TNFDの優先地域とは? また、生物多様性の優先地域とは?
生物多様性とTNFDの優先地域とその領域

そして、戦略の一番最後である戦略Dですけれども、これはTNFDに特徴的な項目になっております。その内容は、「優先地域に関する基準を満たす、自社において可能ならばバリューチェーンにおいて、資産や活動がある場所を開示」となっております。これは具体的な場所を開示してくださいという意味になり、その場所というのは2種類、「マテリアルな地域」と「要注意地域」と区分してあり、この二つの地域をまとめて「優先地域」としています。この、優先地域に関しては、TNFDのガイダンスで説明がなされており、マテリアルな地域と、要注意地域というものを指していると記載されています。
マテリアルな地域とは何かといいますと、これは「自社やバリューチェーンにおいてマテリアルな自然関連の依存とインパクト、リスクと機会を特定した地域」となっております。どういう意味かと言いますと、実際に事業活動を行った上で、依存とインパクト、リスクと機会が発生した地域とお考えください。実際に事業活動において、そういったことが発生しているということは、その地域に対して現実的に影響を及ぼしている地域ということです。それは、「重要な課題を持っていると認識できる地域」とご理解ください。従って、現時点で実際に生態系に対してこのような影響を及ぼしている地域ですから、このマテリアルな地域というのは、きちんと明示をして、そこに対する対応策を開示しなければならないということになります。これが、マテリアルな地域です。
要注意地域というのは、その依存とインパクト、リスクと機会が見出だせていない、その他の部分について、自然や事業活動が「自然と接する場所」とご理解ください。この二つを合わせて優先地域と定めていて、この場所を開示するのが、戦略Dの内容になります。また、自社が資産や活動を有する地域のリスト、空間地図、これらの開示も推奨されていて、例えば、空間地図と言いますと、日本地図を記載して、その上に対象となる優先地域の場所をマッピングして、開示するなどを指しています。戦略Dでは、このような優先地域に関する場所を開示することがまとめられています。これについても、好事例を見てみることにしましょう。
TNFDの優先地域とLEAPアプローチへの生物多様性の好事例

東京海上ホールディングスのTNFD REPORTですけれども、自社の営業拠点の分析評価として、バリューチェーンを含めて、生物多様性の保護地域や、生物多様性重要地域、これの所在を分析評価したと記載されています。その結果として、実際の所在場所が文章中に記載されています。それを表にしたのが右側です。これを見ると、国内グループ会社と、保険代理店、これらがバリューチェーンに相当するものと思われます。それぞれについて、保護地域と生物多様性重要地域、それぞれの拠点数が表にまとめられているといった内容です。このようにして戦略については、戦略A、戦略B、戦略C、戦略D、の4つの項目が開示されております。
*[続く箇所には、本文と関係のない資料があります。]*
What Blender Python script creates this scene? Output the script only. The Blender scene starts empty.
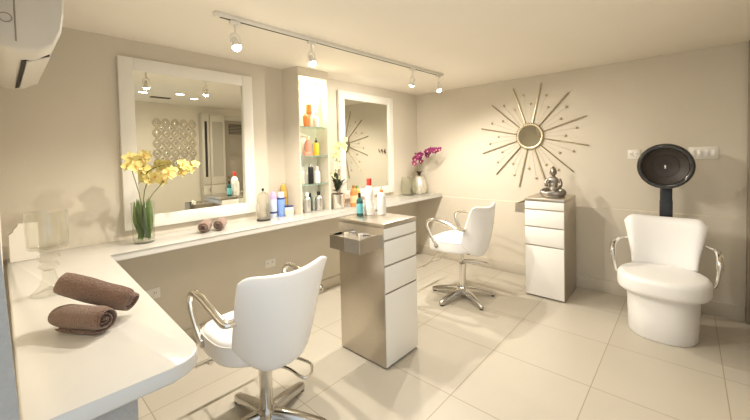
import bpy, bmesh, math, random
from mathutils import Vector, Matrix, Euler
random.seed(7)
S = bpy.context.scene
COL = S.collection
R = math.radians
PI = math.pi

# ------------------------------------------------------------------ camera
CAM_H = 1.42
YAW, PITCH, ROLL, FPX, CX, CY = R(42.0201), R(1.7516), R(-1.2761), 342.765, 378.963, 165.304
cd = bpy.data.cameras.new('camera')
cam = bpy.data.objects.new('camera', cd)
COL.objects.link(cam)
F = Vector((math.cos(YAW), math.sin(YAW), 0)); Rt = Vector((math.sin(YAW), -math.cos(YAW), 0)); U = Vector((0, 0, 1))
c, s = math.cos(PITCH), math.sin(PITCH); F, U = F*c - U*s, U*c + F*s
c, s = math.cos(ROLL), math.sin(ROLL); Rt, U = Rt*c + U*s, U*c - Rt*s
m = Matrix((Rt, U, -F)).transposed().to_4x4()
m.translation = (0, 0, CAM_H)
cam.matrix_world = m
cd.sensor_width = 36; cd.lens = FPX/750*36
cd.shift_x = -(CX - 375)/750; cd.shift_y = (CY - 210)/750
cd.clip_start = 0.02
S.camera = cam

# ------------------------------------------------------------------ world, exposure, lights
w = bpy.data.worlds.new('world'); S.world = w; w.use_nodes = True
w.node_tree.nodes['Background'].inputs[0].default_value = (0.82, 0.91, 1.0, 1)
w.node_tree.nodes['Background'].inputs[1].default_value = 0.8
S.view_settings.view_transform = 'Standard'; S.view_settings.look = 'None'
S.view_settings.gamma = 1; S.view_settings.use_curve_mapping = False
S.view_settings.exposure = 0.58

WARM = (1.0, 0.925, 0.81)
TRACK_W, DOWN_W, NICHE_W = 42, 5, 26

def lamp(name, kind, loc, energy, col=WARM, size=0.03, aim=None, angle=150, blend=0.7):
    l = bpy.data.lights.new(name, kind); l.energy = energy; l.color = col
    if kind == 'SPOT':
        l.spot_size = R(angle); l.spot_blend = blend; l.shadow_soft_size = size
    elif kind == 'AREA':
        l.size = size
    else:
        l.shadow_soft_size = size
    o = bpy.data.objects.new(name, l); COL.objects.link(o); o.location = loc
    d = Vector(aim) if aim else Vector((0, 0, -1))
    o.rotation_euler = d.to_track_quat('-Z', 'Y').to_euler()
    return o

# ------------------------------------------------------------------ room numbers (metres)
YA, XB, HC, HK = 2.870, 4.010, 2.2527, 0.8794      # mirror wall, right wall, ceiling, counter top
YK = YA - 0.413                                     # counter front
YF = -0.47                                          # wall behind the camera
KT = 0.04

# ------------------------------------------------------------------ materials
def nodes(name):
    m = bpy.data.materials.new(name); m.use_nodes = True
    nt = m.node_tree; b = nt.nodes['Principled BSDF']
    return m, nt, b

def mat(name, col, rough=0.5, metal=0.0, spec=0.5, noise=0.0, nscale=8.0, bump=0.0, bscale=60.0, coat=0.0, sheen=0.0, stretch=None):
    m, nt, b = nodes(name)
    b.inputs['Base Color'].default_value = (*col, 1)
    b.inputs['Roughness'].default_value = rough
    b.inputs['Metallic'].default_value = metal
    b.inputs['Specular IOR Level'].default_value = spec
    b.inputs['Coat Weight'].default_value = coat
    b.inputs['Sheen Weight'].default_value = sheen
    tc = nt.nodes.new('ShaderNodeTexCoord'); src = tc.outputs['Object']
    if stretch:
        mp = nt.nodes.new('ShaderNodeMapping'); mp.inputs['Scale'].default_value = stretch
        nt.links.new(src, mp.inputs[0]); src = mp.outputs[0]
    if noise:
        n = nt.nodes.new('ShaderNodeTexNoise'); n.inputs['Scale'].default_value = nscale; n.inputs['Detail'].default_value = 4
        nt.links.new(src, n.inputs['Vector'])
        mx = nt.nodes.new('ShaderNodeMix'); mx.data_type = 'RGBA'
        mx.inputs[6].default_value = (*[x*(1-noise) for x in col], 1); mx.inputs[7].default_value = (*[min(1, x*(1+noise)) for x in col], 1)
        nt.links.new(n.outputs['Fac'], mx.inputs[0]); nt.links.new(mx.outputs[2], b.inputs['Base Color'])
    if bump:
        n2 = nt.nodes.new('ShaderNodeTexNoise'); n2.inputs['Scale'].default_value = bscale; n2.inputs['Detail'].default_value = 3
        nt.links.new(src, n2.inputs['Vector'])
        bp = nt.nodes.new('ShaderNodeBump'); bp.inputs['Strength'].default_value = bump; bp.inputs['Distance'].default_value = 0.01
        nt.links.new(n2.outputs['Fac'], bp.inputs['Height']); nt.links.new(bp.outputs[0], b.inputs['Normal'])
    return m

def emis(name, col, strength):
    m, nt, b = nodes(name)
    b.inputs['Base Color'].default_value = (*col, 1)
    b.inputs['Emission Color'].default_value = (*col, 1); b.inputs['Emission Strength'].default_value = strength
    return m

def glass(name, tint=(0.95, 0.97, 0.93), refl=0.10, rough=0.02):
    m = bpy.data.materials.new(name); m.use_nodes = True; nt = m.node_tree; nt.nodes.clear()
    out = nt.nodes.new('ShaderNodeOutputMaterial'); mx = nt.nodes.new('ShaderNodeMixShader')
    tr = nt.nodes.new('ShaderNodeBsdfTransparent'); tr.inputs[0].default_value = (*tint, 1)
    gl = nt.nodes.new('ShaderNodeBsdfGlossy'); gl.inputs['Roughness'].default_value = rough
    lw = nt.nodes.new('ShaderNodeLayerWeight'); lw.inputs[0].default_value = 0.5
    pw = nt.nodes.new('ShaderNodeMath'); pw.operation = 'POWER'; pw.inputs[1].default_value = 3.5
    mr = nt.nodes.new('ShaderNodeMapRange'); mr.inputs[3].default_value = refl*0.5; mr.inputs[4].default_value = 0.75
    nt.links.new(lw.outputs['Facing'], pw.inputs[0]); nt.links.new(pw.outputs[0], mr.inputs[0]); nt.links.new(mr.outputs[0], mx.inputs[0])
    nt.links.new(tr.outputs[0], mx.inputs[1]); nt.links.new(gl.outputs[0], mx.inputs[2]); nt.links.new(mx.outputs[0], out.inputs[0])
    return m

def floor_mat():
    m, nt, b = nodes('cream_tile'); L = nt.links
    tc = nt.nodes.new('ShaderNodeTexCoord'); sp = nt.nodes.new('ShaderNodeSeparateXYZ'); L.new(tc.outputs['Object'], sp.inputs[0])
    def M(op, a, v=None):
        n = nt.nodes.new('ShaderNodeMath'); n.operation = op
        L.new(a, n.inputs[0]) if hasattr(a, 'links') else None
        if v is not None:
            if hasattr(v, 'links'): L.new(v, n.inputs[1])
            else: n.inputs[1].default_value = v
        return n.outputs[0]
    T = 0.602
    ds = []; ids = []
    for ax, off in ((0, 1.727), (1, 1.03)):
        q = M('DIVIDE', M('SUBTRACT', sp.outputs[ax], off), T)
        fr = M('FRACT', q); ids.append(M('FLOOR', q))
        ds.append(M('MINIMUM', fr, M('SUBTRACT', M('MULTIPLY', M('ADD', fr, 0), -1), -1)))
    d = M('MINIMUM', ds[0], ds[1])
    g = M('LESS_THAN', d, 0.0045)
    wn = nt.nodes.new('ShaderNodeTexWhiteNoise'); wn.noise_dimensions = '2D'
    cb = nt.nodes.new('ShaderNodeCombineXYZ'); L.new(ids[0], cb.inputs[0]); L.new(ids[1], cb.inputs[1]); L.new(cb.outputs[0], wn.inputs['Vector'])
    n = nt.nodes.new('ShaderNodeTexNoise'); n.inputs['Scale'].default_value = 2.2; n.inputs['Detail'].default_value = 6; n.inputs['Roughness'].default_value = 0.6
    L.new(tc.outputs['Object'], n.inputs['Vector'])
    f = M('ADD', M('MULTIPLY', n.outputs['Fac'], 0.7), M('MULTIPLY', wn.outputs['Value'], 0.3))
    cr = nt.nodes.new('ShaderNodeMix'); cr.data_type = 'RGBA'
    cr.inputs[6].default_value = (0.50, 0.455, 0.375, 1); cr.inputs[7].default_value = (0.60, 0.553, 0.468, 1)
    L.new(f, cr.inputs[0])
    gm = nt.nodes.new('ShaderNodeMix'); gm.data_type = 'RGBA'; gm.inputs[7].default_value = (0.36, 0.30, 0.22, 1)
    L.new(g, gm.inputs[0]); L.new(cr.outputs[2], gm.inputs[6]); L.new(gm.outputs[2], b.inputs['Base Color'])
    b.inputs['Roughness'].default_value = 0.32; b.inputs['Specular IOR Level'].default_value = 0.35
    return m

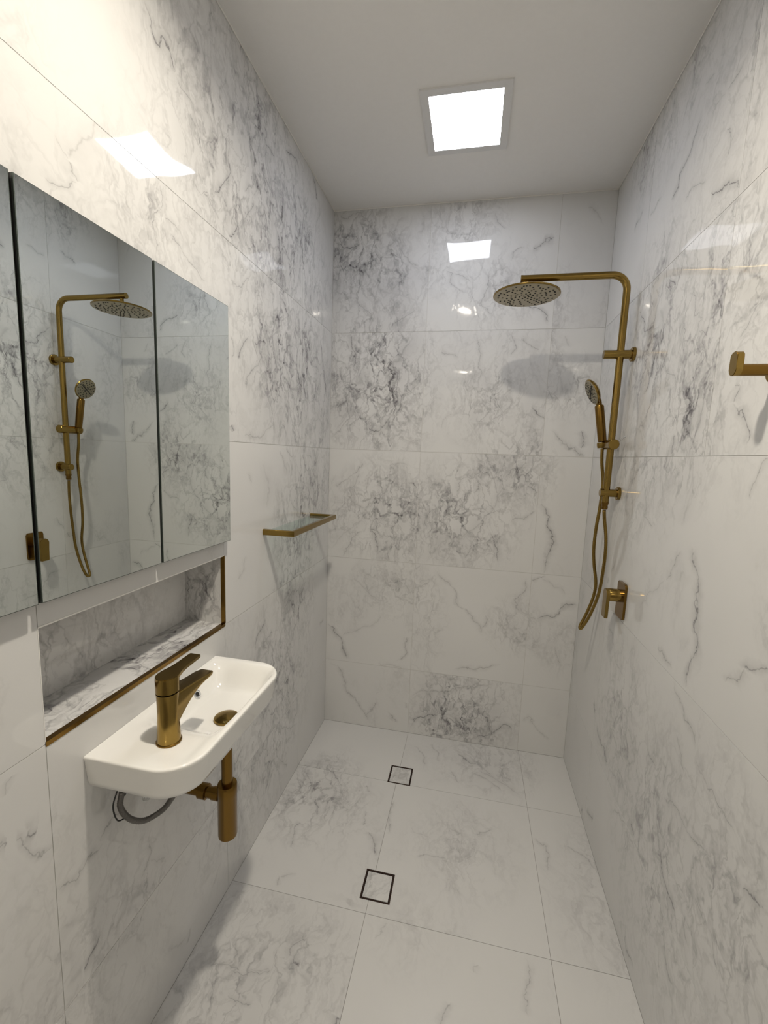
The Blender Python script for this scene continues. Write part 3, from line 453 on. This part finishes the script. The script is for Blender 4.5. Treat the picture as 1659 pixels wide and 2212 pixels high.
def downlight(x, y, power, label):
    d = empty('ceiling_downlight', (x, y, H), label, 'ceiling light')
    bm = bmesh.new(); lathe(bm, [(.058, -.001), (.058, -.006), (.054, -.009), (.042, -.009), (.042, -.001)], (x, y, H), seg=36); obj('trim_ring', bm, lamp_frame, d)
    bm = bmesh.new(); lathe(bm, [(0, -.008), (.040, -.008), (.040, -.003), (0, -.003)], (x, y, H), seg=36); obj('lens', bm, lens_glow, d)
    bm = bmesh.new()
    lathe(bm, [(.138, -.001), (.138, -.004), (.060, -.004), (.060, -.001)], (x, y, H), seg=36)
    ring_o = obj('backing_ring', bm, chrome, d)
    rr = random.Random(3)
    for k in range(16):
        a = 2*math.pi*k/16; rad = (.128, .082, .105)[k % 3]; q = Vector((x+rad*math.cos(a), y+rad*math.sin(a), H-.010))
        bm = bmesh.new(); bmesh.ops.create_icosphere(bm, subdivisions=1, radius=rr.choice((.0025, .004, .0055)), matrix=Matrix.Translation(q))
        obj('crystal', bm, crystal, ring_o)
    ld = bpy.data.lights.new('downlight_lamp', 'AREA'); ld.shape = 'DISK'; ld.size = .08; ld.energy = power; ld.color = DOWN_COL; ld.spread = math.radians(155)
    lo = bpy.data.objects.new('lamp', ld); col.objects.link(lo); lo.parent = d; lo.location = (0, 0, -.0145)
    return d
downlight(.63, -1.53, DOWN_POWER, 'round crystal-edged downlight in the ceiling above the basin')
downlight(.60, -3.80, HALL_POWER, 'round crystal-edged downlight in the ceiling at the far front end')

# ------------------------------------------------------------------ mirror cabinet
cb = empty('mirror_cabinet', (.012, -1.655, 1.27), 'three-door mirror cabinet recessed in the left wall above the niche', 'mirror cabinet')
cz0, cz1 = 1.271, 1.981
ye = [-1.030, -1.3400, -1.6520, -1.962]
bm = bmesh.new(); box(bm, (.0005, ye[3]+.004, cz0+.004), (.0115, ye[0]-.004, cz1-.004)); obj('cabinet_body', bm, cab_dark, cb)
for k in range(3):
    a, b_ = ye[k+1] + (.0035 if k < 2 else 0), ye[k] - (.0035 if k else 0)
    bm = bmesh.new(); box(bm, (.0120, a, cz0), (.0185, b_, cz1)); dr = obj('mirror_door', bm, cab_dark, cb)
    bm = bmesh.new(); box(bm, (.0186, a, cz0), (.0228, b_, cz1)); obj('glass_edge', bm, glass_edge, dr)
    bm = bmesh.new(); box(bm, (.02285, a+.0012, cz0+.0012), (.0232, b_-.0012, cz1-.0012)); obj('mirror', bm, mirror_m, dr)

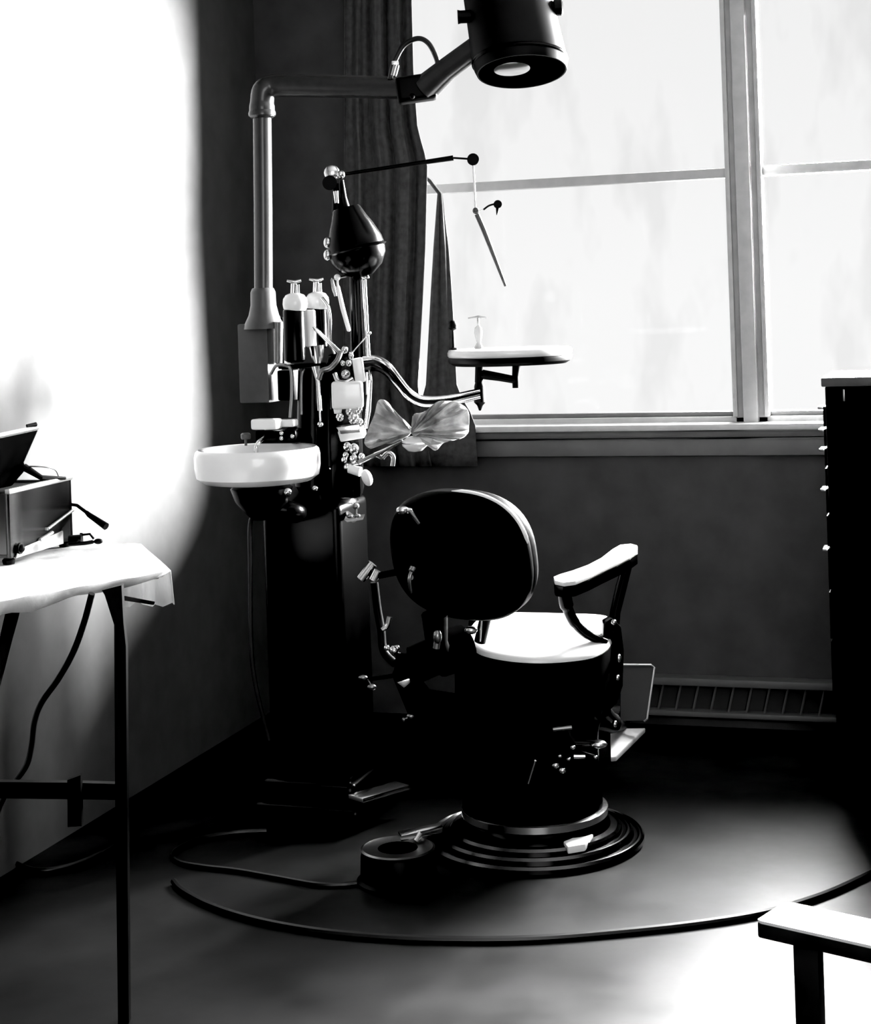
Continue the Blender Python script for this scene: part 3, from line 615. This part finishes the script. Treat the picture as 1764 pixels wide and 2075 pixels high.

総括:TNFDの優先地域とは? また、生物多様性の優先地域とは?
- 戦略Dの特徴: TNFDに特有の項目であり、「優先地域」に関する基準の開示を求める内容。
- 優先地域の定義: 「マテリアルな地域」と「要注意地域」の2種類に区分され、両者を総称して「優先地域」と呼ぶ。
- マテリアルな地域:
- 自社やバリューチェーンにおいて、自然関連の依存とインパクト、リスクと機会が特定された地域。
- 実際の事業活動による影響がある地域であり、重要な課題を持つと認識される。
- 要注意地域:
- 依存とインパクト、リスクと機会が見出だせない地域であり、自然と接する場所と理解される。
- マテリアルな地域:
- 情報開示の方法:
- 自社の資産や活動がある地域のリストや空間地図の開示が推奨される。
- 空間地図は、日本地図上に優先地域をマッピングして表示する例がある。
- 好事例:
- 自社の営業拠点やバリューチェーンに関連する生物多様性保護地域や重要地域の所在を分析評価し、具体的な地理情報を表(チャート形式)で示している。
- まとめ: 戦略Dでは、優先地域の開示が求められ、具体的な地域情報を提供することが重要とされている。戦略AからDまでの4つの項目が開示されることで、より透明性のある情報提供が目指されている。